Essentially the Stern Report is saying nothing new, but it has quantified the cost and says taxes on airlines and on big consumers of all forms of fuel will have to be increased.

Those attempting to dismiss this report as the work of a crank should know the Pentagon issued a highly worrying review on the global warming issue that was highly alarming, given the general perception the US is in denial over this issue.

One caveat has to be entered and it is the strongest card from sceptics who contend climate change has been a phenomenon since time began and that we are simply witnessing another shift in the global temperature that is as sequential and as normal as night following day.

Here are some of the arguments, which suggest we have to take Stern seriously.

Carbon Dioxide is the principal greenhouse gas and before the Industrial Revolution carbon levels stood at 280 parts per million (ppm) by volume. The level of CO2 in the atmosphere today is 382ppm.

If unchecked greenhouse gases could raise global temperature by 6C by the end of this century. An increase of 2C could wipe out 40% of the earth’s species while 200 million would be put at risk of being driven from their homes.

Across Africa and the Middle East 35% of their total crop output would be wiped out if temperatures rose by half that figure.

Up to 200m people would be exposed to starvation if temperatures rise 2C rising to 550m if the temperature goes up by 3C.

Stern pointed out that 35,000 Europeans died in a heat wave in 2003, an event that becomes commonplace if we keep damaging that atmosphere at current rates.

Britain is taking this question seriously. Gordon Brown, the Chancellor of the Exchequer, has already enlisted the former American vice-president Al Gore to lobby President Bush, who rejected Kyoto, to wake up to what we are doing to the planet.

Gore’s film on the issue has been widely praised as a serious contribution to the debate also.

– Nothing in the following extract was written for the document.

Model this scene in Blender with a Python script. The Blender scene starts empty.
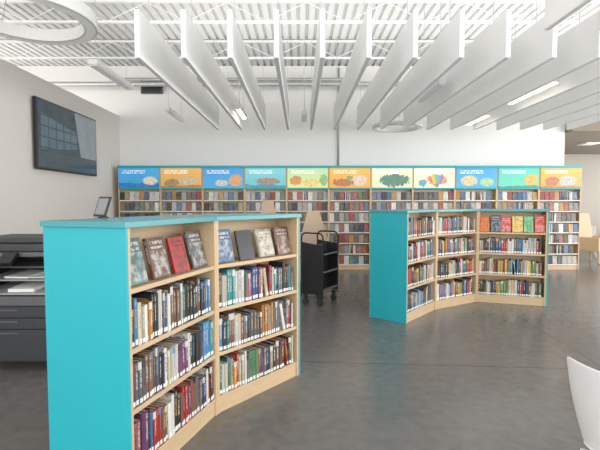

Already British newspapers are highlighting one massive contradiction in Britain’s own stance on this massive dilemma facing us all and it is this.

By 2030 the government has asked its airports to drive up passenger numbers from 200m to 470m in an effort to tackle traffic congestion on the roads.

If those targets are met, the airline sector would account for up to 23% of carbon emissions in Britain, a huge increase from its current level of 3%.

And that’s the huge dilemma in all of this. Every bit of consumption, every step up in the standard of living for poorer countries and every extra house built in this country consumes fossil fuels that add to the CO2 count.

How many of you leave the tap running while cleaning your teeth?

Stern makes no mention of water, but former UN secretary general Boutrous Boutrous-Gali said that diminishing resource will be the cause of the next serious war.

This is a huge dilemma for us all and practically every aspiration from the poorest to the richest person on this globe is in conflict with the Stern Report’s ambition of trying to prevent the earth from being slowly barbecued.